Vu Cao Dam (Vietnam/France 1908-2000)

Considered a pioneer of Vietnamese modern artists, Vu Cao Dam was privileged to have been educated at L’Ecole des Beaux Arts d’Indochine, Hanoi. Underwritten by a scholarship from L’Ecole, from 1931 to 1949 Dam took up residence in Paris, amid the various emerging arts movements and exceptional vitality of the period.

Further travels to the South of France – at one point having Marc Chagall as a neighbor – rounded out Vu Cao Dam’s exposure to the new wave of thinking among Western artists. This vantagepoint, tempered by his classic Asian training, positioned Dam as a largely relevant Indo-Chinese artist, who immediately won global respect. His work was and remains valued – a bridge across the Franco- Indochine culture of his day, amid the realities of oppressive colonialism.

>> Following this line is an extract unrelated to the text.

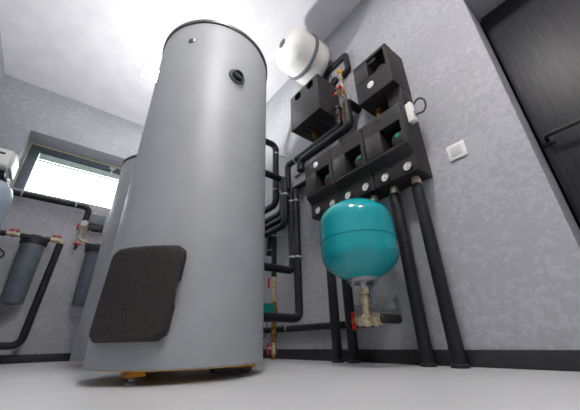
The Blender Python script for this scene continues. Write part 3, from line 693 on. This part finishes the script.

Dam’s work is found globally among numerous Western and Pan-Asian museums and private collections, including:
Le Musée du Quai Branly, Paris
Musée National des Arts d’Afrique et d’Océanie, Paris.

Prestigious exhibitions include
The Yannick and Ben Jakober Foundation, Majorca, (permanent installation)
Realism in Asian Art, a joint exhibition of the National Art Gallery, Singapore and the National Museum of Contemporary Art, Korea, 2010.